Thursday, April 14, 2011

What is Fluid Mechanics?


  • Fluid mechanics deals with the study of all fluids under static and dynamic situations.
  • Fluid mechanics is a branch of continuous mechanics which deals with a relationship between forces, motions, and statical conditions in continuous material. 
  • This study area deals with many and diversified problems such as surface tension, fluid statics, flow in enclose bodies, or flow round bodies (solid or otherwise), flow stability, etc.
  • In fact, almost any action a person is doing involves some kind of a fluid mechanics problem. 
  • Furthermore, the boundary between the solid mechanics and fluid mechanics is some kind of gray shed and not a sharp distinction (see chart of Fluid mechanics for the complex relationships between the different branches which only part of it should be drawn in the same time.). 
  • For example, glass appears as a solid material, but a closer look reveals that the glass is a liquid with a large viscosity. 
  • A proof of the glass “liquidity” is the change of the glass thickness in high windows in European Churches after hundred years. 
  • The bottom part of the glass is thicker than the top part. Materials like sand (some call it quick sand) and grains should be treated as liquids. It is known that these materials have the ability to drown people. 
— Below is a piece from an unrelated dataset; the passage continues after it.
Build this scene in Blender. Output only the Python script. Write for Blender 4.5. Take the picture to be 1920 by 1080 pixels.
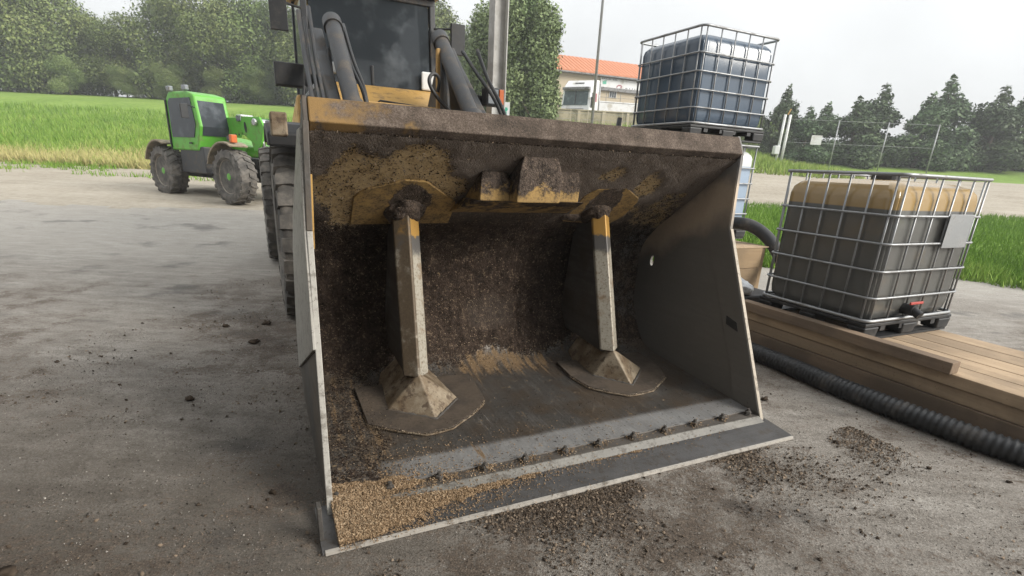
import bpy, bmesh, math, random
import numpy as np
from mathutils import Vector, Matrix, Euler
random.seed(7); RNG = np.random.default_rng(11)
R = math.radians
scene = bpy.context.scene
for o in list(bpy.data.objects): bpy.data.objects.remove(o)
COL = scene.collection

# ------------------------------------------------------------------ camera
cd = bpy.data.cameras.new('camera'); cam = bpy.data.objects.new('camera', cd); COL.objects.link(cam)
th, rh = R(18.778), R(2.908)
fw = Vector((0, math.cos(th), -math.sin(th))); r0 = Vector((1, 0, 0)); d0 = fw.cross(r0)
rv = math.cos(rh)*r0 - math.sin(rh)*d0; dv = math.sin(rh)*r0 + math.cos(rh)*d0
m = Matrix((rv, -dv, -fw)).transposed().to_4x4(); m.translation = Vector((0, 0, 1.54))
cam.matrix_world = m
cd.sensor_width = 36; cd.lens = 36*980/1920; cd.shift_y = 105/1920; cd.clip_end = 3000; cd.clip_start = .02
scene.camera = cam

# ------------------------------------------------------------------ world, sun, exposure
SUN_EL, SUN_AZ = 27, 110            # degrees: height, compass bearing clockwise from +y (behind the camera, to the right)
w = bpy.data.worlds.new('World'); scene.world = w; w.use_nodes = True
nt = w.node_tree; bg = nt.nodes['Background']
sky = nt.nodes.new('ShaderNodeTexSky'); sky.sky_type = 'NISHITA'; sky.sun_disc = False
sky.sun_elevation = R(SUN_EL); sky.sun_rotation = R(SUN_AZ); sky.dust_density = 2; sky.air_density = 1.0; sky.ozone_density = .6
hs = nt.nodes.new('ShaderNodeHueSaturation'); hs.inputs['Saturation'].default_value = .22
nt.links.new(sky.outputs[0], hs.inputs['Color']); mx = nt.nodes.new('ShaderNodeMix'); mx.data_type = 'RGBA'; mx.inputs[0].default_value = .93     # overcast veil over the clear sky
tcw = nt.nodes.new('ShaderNodeTexCoord'); sep = nt.nodes.new('ShaderNodeSeparateXYZ'); nt.links.new(tcw.outputs['Generated'], sep.inputs[0])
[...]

  • Even material such as aluminum just below the mushy zone also behaves as a liquid similarly to butter. 
  • After it was established that the boundaries of fluid mechanics aren’t sharp, the discussion in this book is limited to simple and (mostly) Newtonian (sometimes power fluids) fluids which will be defined later.
  • The fluid mechanics study involve many fields that have no clear boundary between them. 
  • Researchers distinguish between orderly flow and chaotic flow as the laminar flow and the turbulent flow. 
  • The fluid mechanics can also be distinguish between a single phase flow and multiphase flow (flow made more than one phase or single distinguishable material). 
  • The last boundary (as all the boundaries in fluid mechanics) isn't sharp because fluid can go through a phase change  condensation or evaporation) in the middle or during the flow  and switch from a single phase flow to a multi phase flow. 
  • Moreover, flow with two phases (or materials) can be treated as a single phase (for example, air with dust particle).